I remembered the bronze altar of sacrifice.  And I remembered "Behold the Lamb of God who takes away the sin of the world." (John 1:29).

I remembered the laver for cleansing.  And I remembered "If we confess our sins, He is faithful and just to forgive our sins and to cleanse us from all unrighteousness."  (1 John 1:9).

I remembered the table of showbread, the lampstand, and the altar of incense in the holy place.

The showbread reminded me "I am the bread of life." (John 6:48).
The lampstand reminded me "I am the light of the world."  (John 8:12).
The altar of incense reminded me "He (Jesus) ever lives to make intercession for us." (Hebrews 7:25) and  "the smoke of the incense which are the prayers of the saints went up before God." (Rev. 8:4).

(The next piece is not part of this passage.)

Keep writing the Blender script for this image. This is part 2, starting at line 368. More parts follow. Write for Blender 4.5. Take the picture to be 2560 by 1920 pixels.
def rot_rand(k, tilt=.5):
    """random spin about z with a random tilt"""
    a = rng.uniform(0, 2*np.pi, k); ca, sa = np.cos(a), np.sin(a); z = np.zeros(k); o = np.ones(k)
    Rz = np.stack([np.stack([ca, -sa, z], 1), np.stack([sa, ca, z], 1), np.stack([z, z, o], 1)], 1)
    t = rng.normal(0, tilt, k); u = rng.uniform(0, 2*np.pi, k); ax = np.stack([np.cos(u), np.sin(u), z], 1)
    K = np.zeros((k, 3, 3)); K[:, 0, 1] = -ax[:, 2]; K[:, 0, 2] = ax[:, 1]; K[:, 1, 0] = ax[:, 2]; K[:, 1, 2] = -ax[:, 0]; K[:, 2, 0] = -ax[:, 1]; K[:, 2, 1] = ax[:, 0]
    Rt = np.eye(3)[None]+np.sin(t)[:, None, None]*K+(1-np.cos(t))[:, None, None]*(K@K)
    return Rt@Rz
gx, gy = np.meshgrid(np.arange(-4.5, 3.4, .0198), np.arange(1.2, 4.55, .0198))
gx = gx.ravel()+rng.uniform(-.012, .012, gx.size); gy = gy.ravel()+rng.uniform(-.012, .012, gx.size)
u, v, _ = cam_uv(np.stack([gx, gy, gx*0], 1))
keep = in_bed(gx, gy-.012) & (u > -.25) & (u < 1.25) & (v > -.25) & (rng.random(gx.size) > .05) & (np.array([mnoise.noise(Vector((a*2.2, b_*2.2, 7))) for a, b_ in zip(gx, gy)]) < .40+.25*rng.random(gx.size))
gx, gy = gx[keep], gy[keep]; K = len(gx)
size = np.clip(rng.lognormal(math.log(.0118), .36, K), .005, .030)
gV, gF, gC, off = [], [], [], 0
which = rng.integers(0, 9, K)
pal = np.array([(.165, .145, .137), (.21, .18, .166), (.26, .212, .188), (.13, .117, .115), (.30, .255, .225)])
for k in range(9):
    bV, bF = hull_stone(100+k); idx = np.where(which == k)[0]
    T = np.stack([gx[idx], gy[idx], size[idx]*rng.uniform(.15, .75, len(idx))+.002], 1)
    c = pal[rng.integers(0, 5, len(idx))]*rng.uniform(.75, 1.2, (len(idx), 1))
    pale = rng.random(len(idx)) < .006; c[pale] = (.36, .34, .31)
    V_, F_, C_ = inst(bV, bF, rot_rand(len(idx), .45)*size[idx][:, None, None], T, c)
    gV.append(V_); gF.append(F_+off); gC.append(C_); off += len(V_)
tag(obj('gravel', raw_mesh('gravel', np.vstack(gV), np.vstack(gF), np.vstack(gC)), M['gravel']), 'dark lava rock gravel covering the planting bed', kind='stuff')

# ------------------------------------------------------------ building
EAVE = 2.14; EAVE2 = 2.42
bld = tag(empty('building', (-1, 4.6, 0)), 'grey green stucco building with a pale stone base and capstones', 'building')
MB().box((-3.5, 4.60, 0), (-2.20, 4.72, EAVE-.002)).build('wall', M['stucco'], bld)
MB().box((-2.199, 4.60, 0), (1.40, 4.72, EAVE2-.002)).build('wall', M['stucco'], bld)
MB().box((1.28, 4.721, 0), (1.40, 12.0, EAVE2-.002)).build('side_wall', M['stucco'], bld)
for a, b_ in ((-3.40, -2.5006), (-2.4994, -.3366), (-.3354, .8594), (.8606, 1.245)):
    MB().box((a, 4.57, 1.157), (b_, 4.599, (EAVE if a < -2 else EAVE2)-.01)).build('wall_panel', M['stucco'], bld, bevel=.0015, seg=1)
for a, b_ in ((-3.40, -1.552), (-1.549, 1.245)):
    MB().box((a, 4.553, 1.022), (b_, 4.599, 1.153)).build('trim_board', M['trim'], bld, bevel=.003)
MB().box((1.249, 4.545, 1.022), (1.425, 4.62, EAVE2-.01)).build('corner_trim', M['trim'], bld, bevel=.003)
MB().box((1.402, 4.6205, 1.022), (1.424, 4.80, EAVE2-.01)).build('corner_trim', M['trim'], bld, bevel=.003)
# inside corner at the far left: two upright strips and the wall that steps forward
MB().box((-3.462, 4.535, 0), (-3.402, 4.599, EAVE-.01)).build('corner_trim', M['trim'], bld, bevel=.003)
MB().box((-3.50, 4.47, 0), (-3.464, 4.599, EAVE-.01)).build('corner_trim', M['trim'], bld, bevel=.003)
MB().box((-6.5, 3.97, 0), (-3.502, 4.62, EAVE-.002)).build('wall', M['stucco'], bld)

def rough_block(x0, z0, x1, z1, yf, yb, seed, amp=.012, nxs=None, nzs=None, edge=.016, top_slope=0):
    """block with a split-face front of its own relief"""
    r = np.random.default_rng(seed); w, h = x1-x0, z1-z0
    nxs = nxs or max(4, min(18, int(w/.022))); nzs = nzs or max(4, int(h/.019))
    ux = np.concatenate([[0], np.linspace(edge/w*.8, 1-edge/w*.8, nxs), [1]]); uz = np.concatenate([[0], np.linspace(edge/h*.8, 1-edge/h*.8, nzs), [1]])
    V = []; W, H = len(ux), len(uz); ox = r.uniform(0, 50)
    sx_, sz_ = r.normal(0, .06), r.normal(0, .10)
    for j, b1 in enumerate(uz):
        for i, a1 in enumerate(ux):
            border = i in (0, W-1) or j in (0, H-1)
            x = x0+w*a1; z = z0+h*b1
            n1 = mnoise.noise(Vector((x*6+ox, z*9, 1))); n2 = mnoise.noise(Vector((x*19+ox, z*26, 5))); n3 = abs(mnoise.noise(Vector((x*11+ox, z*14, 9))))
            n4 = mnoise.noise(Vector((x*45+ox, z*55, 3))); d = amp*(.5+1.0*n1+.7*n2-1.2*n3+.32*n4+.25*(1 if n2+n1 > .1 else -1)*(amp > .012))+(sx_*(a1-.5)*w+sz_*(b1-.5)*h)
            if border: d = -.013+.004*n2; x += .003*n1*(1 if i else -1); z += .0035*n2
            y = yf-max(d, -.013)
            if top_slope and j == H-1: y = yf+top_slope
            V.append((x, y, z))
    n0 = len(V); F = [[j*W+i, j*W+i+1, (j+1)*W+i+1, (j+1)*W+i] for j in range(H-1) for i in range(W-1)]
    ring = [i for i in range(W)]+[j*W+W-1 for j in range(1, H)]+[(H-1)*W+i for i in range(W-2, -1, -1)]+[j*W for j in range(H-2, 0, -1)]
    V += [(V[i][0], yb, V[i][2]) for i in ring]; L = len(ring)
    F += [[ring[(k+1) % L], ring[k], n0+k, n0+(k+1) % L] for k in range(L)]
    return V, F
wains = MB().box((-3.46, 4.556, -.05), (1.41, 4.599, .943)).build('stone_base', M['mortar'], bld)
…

I thought about the holy of holies, behind the veil, where the ark of the covenant and the mercy seat sat.  And I remembered that "we have confidence to enter the holy place by the blood of Jesus."
(Hebrews 10:19).

So I spent a lot of time in the car.  I thought a lot about these Scriptures and others. (In the interest of full disclosure, I didn't remember all those references!!  Some of them I looked up this morning!!). I prayed for friends and family, for situations I'm aware of, for current political events in our country and around the world.  I sang.  I experienced the presence of God.  I worshiped.

So perhaps it wasn't so random after all!